Description
Our listed price of $5 is per crystal glass. Currently 2 available. AVAILABLE for pick-up ONLY- NEWSTEAD, Brisbane. These glasses are becoming collectable (amongst the conscious people out there).
This listing is obviously not about making money at all but for nostalgia. Yes- there was a time when virtually everything we used in our homes was MADE IN AUSTRALIA. I see no reason why this can’t happen again. The Australian government should be giving incentives for Australian enterprise, particularly for items used everyday like this. There is a market for it. Australians with a brain understand that drinking glasses are seldom broken- you might break perhaps one a year. The financial cost of drinking glasses in any household is very little. If one is used up (broken) PER year then the difference between buying a $2 glass and a $25 one would make little difference to a lot of people. There are people who would buy the Australian-made ones (but they don’t really exist!) There is no choice anymore. The thing is, if you pay more for the item, you will value it more and look after it. When something is $2 new, no-one cares whether or not it breaks and ends up as landfill.
Holistically, the difference in financial cost is little with something like drinking glasses being made locally, but the environmental and social cost of supporting an industry that provides new $2 drinking glasses is insurmountable. Cheaper items = more landfill. Items produced overseas = more energy / fossil fuels with shipping. Australians need local enterprise. Australians need the choice to be able to buy new Australian-made products. It is the law for media outlets to provide a certain amount of Australian-made content. Should there not also be a law for retailers to provide an amount of shelf-space for Australian-made products?
THINK GLOBAL – BUY LOCAL. And if you can’t afford AUSTRALIAN-MADE? Simple- buy your drinking glasses from the charity shop or a flea market. I’ve found amazing vintage drinkware in vintage shops over the years- often for $1 and $2 per glass. Thrift shops provide enterprise for locals plus raise funds for various worthy causes.
FACTS TAKEN FROM THE POWERHOUSE MUSEUM WEBSITE (some areas have been re-written though)
https://collection.maas.museum/object/386085
From 1914 this Sydney glass-making company was known as Australian Crystal Glass Company Ltd. The company later became known as Crown Crystal Glass (and then from 1972 to 1988 Crown Corning). Based at Waterloo / Alexandria, Crown Corning was the largest and most successful manufacturer of Australian domestic glassware in the last half of the 20th Century.
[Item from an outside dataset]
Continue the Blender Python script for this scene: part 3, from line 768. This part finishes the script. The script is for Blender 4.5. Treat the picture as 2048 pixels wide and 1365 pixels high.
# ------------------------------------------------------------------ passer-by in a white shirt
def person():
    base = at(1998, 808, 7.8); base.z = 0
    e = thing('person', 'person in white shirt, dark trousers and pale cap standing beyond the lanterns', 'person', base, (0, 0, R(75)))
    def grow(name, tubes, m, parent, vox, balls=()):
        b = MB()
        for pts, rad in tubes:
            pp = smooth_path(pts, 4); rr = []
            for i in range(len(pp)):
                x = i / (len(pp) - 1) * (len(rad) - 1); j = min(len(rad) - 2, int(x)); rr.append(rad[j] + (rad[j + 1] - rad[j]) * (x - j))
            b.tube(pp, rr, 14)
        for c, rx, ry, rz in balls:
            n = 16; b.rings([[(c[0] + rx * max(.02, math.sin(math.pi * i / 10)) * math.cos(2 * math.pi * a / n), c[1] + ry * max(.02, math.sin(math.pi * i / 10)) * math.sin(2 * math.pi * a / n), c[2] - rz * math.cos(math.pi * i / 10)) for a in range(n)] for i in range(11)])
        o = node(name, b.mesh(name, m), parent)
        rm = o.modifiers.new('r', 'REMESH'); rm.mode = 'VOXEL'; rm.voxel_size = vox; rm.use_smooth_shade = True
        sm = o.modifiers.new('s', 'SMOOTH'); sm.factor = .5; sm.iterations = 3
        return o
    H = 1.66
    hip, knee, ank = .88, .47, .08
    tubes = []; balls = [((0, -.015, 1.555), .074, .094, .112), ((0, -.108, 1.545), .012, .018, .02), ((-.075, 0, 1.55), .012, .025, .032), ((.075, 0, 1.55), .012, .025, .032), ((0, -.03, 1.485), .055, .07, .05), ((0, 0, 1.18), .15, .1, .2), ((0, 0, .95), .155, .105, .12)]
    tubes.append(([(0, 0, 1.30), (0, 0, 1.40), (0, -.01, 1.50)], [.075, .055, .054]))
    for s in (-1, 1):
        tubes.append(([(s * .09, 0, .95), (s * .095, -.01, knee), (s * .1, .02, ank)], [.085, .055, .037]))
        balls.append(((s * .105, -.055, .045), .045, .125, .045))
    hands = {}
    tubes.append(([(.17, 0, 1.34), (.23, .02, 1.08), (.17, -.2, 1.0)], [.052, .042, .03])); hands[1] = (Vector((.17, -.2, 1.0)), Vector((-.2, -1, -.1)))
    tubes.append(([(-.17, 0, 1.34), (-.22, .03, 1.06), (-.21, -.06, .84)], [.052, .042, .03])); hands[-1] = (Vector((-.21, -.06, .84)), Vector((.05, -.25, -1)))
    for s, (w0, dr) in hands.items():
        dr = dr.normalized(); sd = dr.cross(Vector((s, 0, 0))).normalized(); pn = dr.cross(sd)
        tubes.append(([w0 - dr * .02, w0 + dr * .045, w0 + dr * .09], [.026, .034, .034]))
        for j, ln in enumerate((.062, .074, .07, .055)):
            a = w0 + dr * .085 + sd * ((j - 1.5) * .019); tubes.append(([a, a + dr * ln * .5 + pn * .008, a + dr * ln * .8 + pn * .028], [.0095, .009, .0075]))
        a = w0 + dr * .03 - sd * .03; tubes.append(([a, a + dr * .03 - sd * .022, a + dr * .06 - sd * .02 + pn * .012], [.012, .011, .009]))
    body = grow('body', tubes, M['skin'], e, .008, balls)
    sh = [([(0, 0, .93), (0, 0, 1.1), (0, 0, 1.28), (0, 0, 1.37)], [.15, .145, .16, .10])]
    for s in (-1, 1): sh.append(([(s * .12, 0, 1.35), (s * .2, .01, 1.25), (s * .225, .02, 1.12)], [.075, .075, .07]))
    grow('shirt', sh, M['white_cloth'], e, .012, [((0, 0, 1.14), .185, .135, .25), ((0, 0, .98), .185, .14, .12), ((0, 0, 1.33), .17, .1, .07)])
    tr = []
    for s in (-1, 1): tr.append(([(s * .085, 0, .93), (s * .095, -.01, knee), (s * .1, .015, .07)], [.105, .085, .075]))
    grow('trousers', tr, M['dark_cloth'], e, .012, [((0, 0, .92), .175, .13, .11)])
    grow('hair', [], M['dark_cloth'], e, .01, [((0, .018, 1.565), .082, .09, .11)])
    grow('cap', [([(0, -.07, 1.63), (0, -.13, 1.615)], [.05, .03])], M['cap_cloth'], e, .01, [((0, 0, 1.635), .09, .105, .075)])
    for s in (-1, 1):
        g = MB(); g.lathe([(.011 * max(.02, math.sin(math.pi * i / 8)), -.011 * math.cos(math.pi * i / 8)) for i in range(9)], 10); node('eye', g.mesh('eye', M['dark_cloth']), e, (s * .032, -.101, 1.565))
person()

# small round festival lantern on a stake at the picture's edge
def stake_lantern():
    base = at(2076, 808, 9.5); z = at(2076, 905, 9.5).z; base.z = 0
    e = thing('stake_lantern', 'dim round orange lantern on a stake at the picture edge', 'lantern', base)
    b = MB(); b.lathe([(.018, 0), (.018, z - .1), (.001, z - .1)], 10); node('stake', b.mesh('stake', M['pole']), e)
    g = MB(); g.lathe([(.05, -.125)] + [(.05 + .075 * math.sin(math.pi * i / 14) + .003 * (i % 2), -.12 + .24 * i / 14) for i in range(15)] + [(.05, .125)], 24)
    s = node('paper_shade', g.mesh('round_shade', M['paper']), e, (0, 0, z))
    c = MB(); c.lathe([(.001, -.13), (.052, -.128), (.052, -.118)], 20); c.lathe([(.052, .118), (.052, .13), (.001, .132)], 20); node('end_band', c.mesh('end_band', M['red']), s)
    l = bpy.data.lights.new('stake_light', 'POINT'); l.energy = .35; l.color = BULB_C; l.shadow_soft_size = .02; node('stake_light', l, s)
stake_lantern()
Many of the company’s award-winning products can still be found in many Australian households and a successful export drive sent Australian glass to many countries including the USA, UK, Netherlands, Germany, and even Scandinavia – itself a major exporter of quality glass. The Powerhouse Museum’s Crown Corning range of glass and its supporting archive of original technical drawings, brochures and ephemera is significant as a record of developing fashion, changing lifestyle, and evolving technical production.
Probably the most memorable Crown Corning production was their re-usable glass containers and drinkware. Vegemite glass tumblers were in nearly every home in the 1970’s and 1980’s. I remember the Monbulk jam containers too (that were a bit fancier). I dare say they too were produced by Crown Corning Ware. These containers were the most environmentally-friendly out of any packaging ever produced and I question why there isn’t a place to take finished-with packages from empty glass jars, plastic bottles to spray packs, even bubble-wrap and foam walls where one can pay a small fee to take these items away and use them again exactly as they are. There are shelves and shelves of containers, bubble-wrap and boxes in the Bargain shops all over Australia- aren’t those items being discarded from Australian households every second of every day ? Why are we using energy to destroy these packages to make them new again from scratch? I don’t see the point. I would certainly go to such a shop to buy the empty packaging I needed (when I needed it) instead of buying it new. (But there is no such shop to go to). I’d love to buy used bubble-wrap and boxes (particularly large ones) from an outlet when I needed them instead of storing this stuff in my garage!